**Task to complete**
Reproduce the data in its entirety, exactly as supplied.

(Dataset items)
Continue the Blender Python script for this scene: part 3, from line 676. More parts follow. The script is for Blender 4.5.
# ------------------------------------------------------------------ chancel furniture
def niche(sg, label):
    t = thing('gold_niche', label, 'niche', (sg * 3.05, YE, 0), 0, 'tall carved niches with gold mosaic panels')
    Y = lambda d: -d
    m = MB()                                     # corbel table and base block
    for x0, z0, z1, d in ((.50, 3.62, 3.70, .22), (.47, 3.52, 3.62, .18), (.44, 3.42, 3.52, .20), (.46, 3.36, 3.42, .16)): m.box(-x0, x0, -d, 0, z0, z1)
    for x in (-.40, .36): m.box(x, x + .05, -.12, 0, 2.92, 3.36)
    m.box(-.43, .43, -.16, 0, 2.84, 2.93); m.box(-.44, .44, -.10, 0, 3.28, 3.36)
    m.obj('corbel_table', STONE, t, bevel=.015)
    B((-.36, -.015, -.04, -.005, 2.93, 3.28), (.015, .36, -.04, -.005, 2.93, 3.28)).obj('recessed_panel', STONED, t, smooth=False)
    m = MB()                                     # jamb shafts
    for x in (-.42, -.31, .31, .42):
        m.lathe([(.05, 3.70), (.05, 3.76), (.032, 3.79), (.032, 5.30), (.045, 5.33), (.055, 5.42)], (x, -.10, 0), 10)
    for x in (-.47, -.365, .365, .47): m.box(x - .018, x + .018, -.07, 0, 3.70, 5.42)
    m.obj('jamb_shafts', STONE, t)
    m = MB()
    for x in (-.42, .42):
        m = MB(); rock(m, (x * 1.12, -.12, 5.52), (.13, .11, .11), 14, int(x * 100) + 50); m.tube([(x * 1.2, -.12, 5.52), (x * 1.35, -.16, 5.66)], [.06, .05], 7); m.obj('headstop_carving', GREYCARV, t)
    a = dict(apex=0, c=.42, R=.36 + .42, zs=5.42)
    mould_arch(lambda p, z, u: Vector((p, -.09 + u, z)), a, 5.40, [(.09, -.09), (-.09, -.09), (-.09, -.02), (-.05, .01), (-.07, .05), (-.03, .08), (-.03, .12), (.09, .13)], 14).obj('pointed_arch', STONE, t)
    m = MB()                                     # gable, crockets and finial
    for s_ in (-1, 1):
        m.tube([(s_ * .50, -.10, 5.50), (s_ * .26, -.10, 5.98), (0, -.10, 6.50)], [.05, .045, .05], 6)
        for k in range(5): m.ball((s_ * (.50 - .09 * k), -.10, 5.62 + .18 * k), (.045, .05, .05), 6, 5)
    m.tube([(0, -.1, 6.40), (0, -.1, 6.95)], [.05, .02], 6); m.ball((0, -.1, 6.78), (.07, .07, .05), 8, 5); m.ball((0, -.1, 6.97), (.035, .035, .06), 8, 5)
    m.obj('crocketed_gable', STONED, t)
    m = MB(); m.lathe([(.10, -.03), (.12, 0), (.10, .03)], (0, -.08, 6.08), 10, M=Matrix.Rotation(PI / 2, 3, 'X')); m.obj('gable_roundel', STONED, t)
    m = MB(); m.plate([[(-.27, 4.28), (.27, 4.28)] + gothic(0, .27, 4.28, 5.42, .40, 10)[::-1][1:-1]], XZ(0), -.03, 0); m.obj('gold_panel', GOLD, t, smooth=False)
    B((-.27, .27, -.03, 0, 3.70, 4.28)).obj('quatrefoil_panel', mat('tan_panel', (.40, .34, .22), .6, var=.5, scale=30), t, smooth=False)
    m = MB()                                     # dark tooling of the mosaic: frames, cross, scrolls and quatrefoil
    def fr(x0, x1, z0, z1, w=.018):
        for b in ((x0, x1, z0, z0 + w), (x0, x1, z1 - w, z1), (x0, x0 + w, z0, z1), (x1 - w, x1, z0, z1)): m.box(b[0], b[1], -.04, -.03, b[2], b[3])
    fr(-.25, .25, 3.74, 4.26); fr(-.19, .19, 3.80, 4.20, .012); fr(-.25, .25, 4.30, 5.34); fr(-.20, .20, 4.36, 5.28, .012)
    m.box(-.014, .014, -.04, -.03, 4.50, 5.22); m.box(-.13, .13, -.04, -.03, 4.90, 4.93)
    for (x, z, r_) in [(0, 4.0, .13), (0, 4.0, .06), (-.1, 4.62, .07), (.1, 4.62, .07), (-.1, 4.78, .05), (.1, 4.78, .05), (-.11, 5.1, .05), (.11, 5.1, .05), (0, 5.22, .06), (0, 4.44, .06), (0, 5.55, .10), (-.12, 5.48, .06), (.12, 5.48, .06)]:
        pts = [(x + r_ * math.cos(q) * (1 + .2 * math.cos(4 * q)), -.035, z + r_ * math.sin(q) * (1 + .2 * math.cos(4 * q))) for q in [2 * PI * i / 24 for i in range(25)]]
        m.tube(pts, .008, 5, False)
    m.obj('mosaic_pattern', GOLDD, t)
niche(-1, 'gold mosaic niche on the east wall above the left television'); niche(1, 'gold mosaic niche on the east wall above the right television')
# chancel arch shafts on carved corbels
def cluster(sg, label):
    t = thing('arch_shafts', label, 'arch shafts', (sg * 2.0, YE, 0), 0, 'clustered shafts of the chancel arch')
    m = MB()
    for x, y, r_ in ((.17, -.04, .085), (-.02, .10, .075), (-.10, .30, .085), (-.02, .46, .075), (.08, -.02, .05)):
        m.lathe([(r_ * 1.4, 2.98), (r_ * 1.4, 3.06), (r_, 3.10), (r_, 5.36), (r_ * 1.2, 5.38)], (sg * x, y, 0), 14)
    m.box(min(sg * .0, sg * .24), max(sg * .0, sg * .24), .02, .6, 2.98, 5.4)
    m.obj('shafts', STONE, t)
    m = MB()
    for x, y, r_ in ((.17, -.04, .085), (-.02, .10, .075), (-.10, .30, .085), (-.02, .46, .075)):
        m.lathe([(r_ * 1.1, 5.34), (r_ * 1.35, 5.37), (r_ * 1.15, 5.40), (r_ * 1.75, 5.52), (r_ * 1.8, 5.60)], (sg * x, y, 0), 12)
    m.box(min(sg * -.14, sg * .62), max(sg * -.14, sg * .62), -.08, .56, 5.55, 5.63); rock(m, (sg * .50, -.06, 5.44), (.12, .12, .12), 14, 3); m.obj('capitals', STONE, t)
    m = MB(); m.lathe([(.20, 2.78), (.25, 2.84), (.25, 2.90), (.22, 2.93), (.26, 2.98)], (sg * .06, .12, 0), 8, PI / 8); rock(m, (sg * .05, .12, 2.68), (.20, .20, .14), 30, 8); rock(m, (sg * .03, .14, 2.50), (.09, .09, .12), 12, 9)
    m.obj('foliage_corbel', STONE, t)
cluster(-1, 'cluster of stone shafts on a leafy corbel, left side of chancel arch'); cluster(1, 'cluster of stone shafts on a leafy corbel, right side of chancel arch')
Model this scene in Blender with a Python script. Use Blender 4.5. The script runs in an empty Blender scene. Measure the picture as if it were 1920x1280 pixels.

**Complete output**
Continue the Blender Python script for this scene: part 3, from line 676. More parts follow. The script is for Blender 4.5.
# ------------------------------------------------------------------ chancel furniture
def niche(sg, label):
    t = thing('gold_niche', label, 'niche', (sg * 3.05, YE, 0), 0, 'tall carved niches with gold mosaic panels')
    Y = lambda d: -d
    m = MB()                                     # corbel table and base block
    for x0, z0, z1, d in ((.50, 3.62, 3.70, .22), (.47, 3.52, 3.62, .18), (.44, 3.42, 3.52, .20), (.46, 3.36, 3.42, .16)): m.box(-x0, x0, -d, 0, z0, z1)
    for x in (-.40, .36): m.box(x, x + .05, -.12, 0, 2.92, 3.36)
    m.box(-.43, .43, -.16, 0, 2.84, 2.93); m.box(-.44, .44, -.10, 0, 3.28, 3.36)
    m.obj('corbel_table', STONE, t, bevel=.015)
    B((-.36, -.015, -.04, -.005, 2.93, 3.28), (.015, .36, -.04, -.005, 2.93, 3.28)).obj('recessed_panel', STONED, t, smooth=False)
    m = MB()                                     # jamb shafts
    for x in (-.42, -.31, .31, .42):
        m.lathe([(.05, 3.70), (.05, 3.76), (.032, 3.79), (.032, 5.30), (.045, 5.33), (.055, 5.42)], (x, -.10, 0), 10)
    for x in (-.47, -.365, .365, .47): m.box(x - .018, x + .018, -.07, 0, 3.70, 5.42)
    m.obj('jamb_shafts', STONE, t)
    m = MB()
    for x in (-.42, .42):
        m = MB(); rock(m, (x * 1.12, -.12, 5.52), (.13, .11, .11), 14, int(x * 100) + 50); m.tube([(x * 1.2, -.12, 5.52), (x * 1.35, -.16, 5.66)], [.06, .05], 7); m.obj('headstop_carving', GREYCARV, t)
    a = dict(apex=0, c=.42, R=.36 + .42, zs=5.42)
    mould_arch(lambda p, z, u: Vector((p, -.09 + u, z)), a, 5.40, [(.09, -.09), (-.09, -.09), (-.09, -.02), (-.05, .01), (-.07, .05), (-.03, .08), (-.03, .12), (.09, .13)], 14).obj('pointed_arch', STONE, t)
    m = MB()                                     # gable, crockets and finial
    for s_ in (-1, 1):
        m.tube([(s_ * .50, -.10, 5.50), (s_ * .26, -.10, 5.98), (0, -.10, 6.50)], [.05, .045, .05], 6)
        for k in range(5): m.ball((s_ * (.50 - .09 * k), -.10, 5.62 + .18 * k), (.045, .05, .05), 6, 5)
    m.tube([(0, -.1, 6.40), (0, -.1, 6.95)], [.05, .02], 6); m.ball((0, -.1, 6.78), (.07, .07, .05), 8, 5); m.ball((0, -.1, 6.97), (.035, .035, .06), 8, 5)
    m.obj('crocketed_gable', STONED, t)
    m = MB(); m.lathe([(.10, -.03), (.12, 0), (.10, .03)], (0, -.08, 6.08), 10, M=Matrix.Rotation(PI / 2, 3, 'X')); m.obj('gable_roundel', STONED, t)
    m = MB(); m.plate([[(-.27, 4.28), (.27, 4.28)] + gothic(0, .27, 4.28, 5.42, .40, 10)[::-1][1:-1]], XZ(0), -.03, 0); m.obj('gold_panel', GOLD, t, smooth=False)
    B((-.27, .27, -.03, 0, 3.70, 4.28)).obj('quatrefoil_panel', mat('tan_panel', (.40, .34, .22), .6, var=.5, scale=30), t, smooth=False)
    m = MB()                                     # dark tooling of the mosaic: frames, cross, scrolls and quatrefoil
    def fr(x0, x1, z0, z1, w=.018):
        for b in ((x0, x1, z0, z0 + w), (x0, x1, z1 - w, z1), (x0, x0 + w, z0, z1), (x1 - w, x1, z0, z1)): m.box(b[0], b[1], -.04, -.03, b[2], b[3])
    fr(-.25, .25, 3.74, 4.26); fr(-.19, .19, 3.80, 4.20, .012); fr(-.25, .25, 4.30, 5.34); fr(-.20, .20, 4.36, 5.28, .012)
    m.box(-.014, .014, -.04, -.03, 4.50, 5.22); m.box(-.13, .13, -.04, -.03, 4.90, 4.93)
    for (x, z, r_) in [(0, 4.0, .13), (0, 4.0, .06), (-.1, 4.62, .07), (.1, 4.62, .07), (-.1, 4.78, .05), (.1, 4.78, .05), (-.11, 5.1, .05), (.11, 5.1, .05), (0, 5.22, .06), (0, 4.44, .06), (0, 5.55, .10), (-.12, 5.48, .06), (.12, 5.48, .06)]:
        pts = [(x + r_ * math.cos(q) * (1 + .2 * math.cos(4 * q)), -.035, z + r_ * math.sin(q) * (1 + .2 * math.cos(4 * q))) for q in [2 * PI * i / 24 for i in range(25)]]
        m.tube(pts, .008, 5, False)
    m.obj('mosaic_pattern', GOLDD, t)
niche(-1, 'gold mosaic niche on the east wall above the left television'); niche(1, 'gold mosaic niche on the east wall above the right television')
# chancel arch shafts on carved corbels
def cluster(sg, label):
    t = thing('arch_shafts', label, 'arch shafts', (sg * 2.0, YE, 0), 0, 'clustered shafts of the chancel arch')
    m = MB()
    for x, y, r_ in ((.17, -.04, .085), (-.02, .10, .075), (-.10, .30, .085), (-.02, .46, .075), (.08, -.02, .05)):
        m.lathe([(r_ * 1.4, 2.98), (r_ * 1.4, 3.06), (r_, 3.10), (r_, 5.36), (r_ * 1.2, 5.38)], (sg * x, y, 0), 14)
    m.box(min(sg * .0, sg * .24), max(sg * .0, sg * .24), .02, .6, 2.98, 5.4)
    m.obj('shafts', STONE, t)
    m = MB()
    for x, y, r_ in ((.17, -.04, .085), (-.02, .10, .075), (-.10, .30, .085), (-.02, .46, .075)):
        m.lathe([(r_ * 1.1, 5.34), (r_ * 1.35, 5.37), (r_ * 1.15, 5.40), (r_ * 1.75, 5.52), (r_ * 1.8, 5.60)], (sg * x, y, 0), 12)
    m.box(min(sg * -.14, sg * .62), max(sg * -.14, sg * .62), -.08, .56, 5.55, 5.63); rock(m, (sg * .50, -.06, 5.44), (.12, .12, .12), 14, 3); m.obj('capitals', STONE, t)
    m = MB(); m.lathe([(.20, 2.78), (.25, 2.84), (.25, 2.90), (.22, 2.93), (.26, 2.98)], (sg * .06, .12, 0), 8, PI / 8); rock(m, (sg * .05, .12, 2.68), (.20, .20, .14), 30, 8); rock(m, (sg * .03, .14, 2.50), (.09, .09, .12), 12, 9)
    m.obj('foliage_corbel', STONE, t)
cluster(-1, 'cluster of stone shafts on a leafy corbel, left side of chancel arch'); cluster(1, 'cluster of stone shafts on a leafy corbel, right side of chancel arch')
Model this scene in Blender with a Python script. Use Blender 4.5. The script runs in an empty Blender scene. Measure the picture as if it were 1920x1280 pixels.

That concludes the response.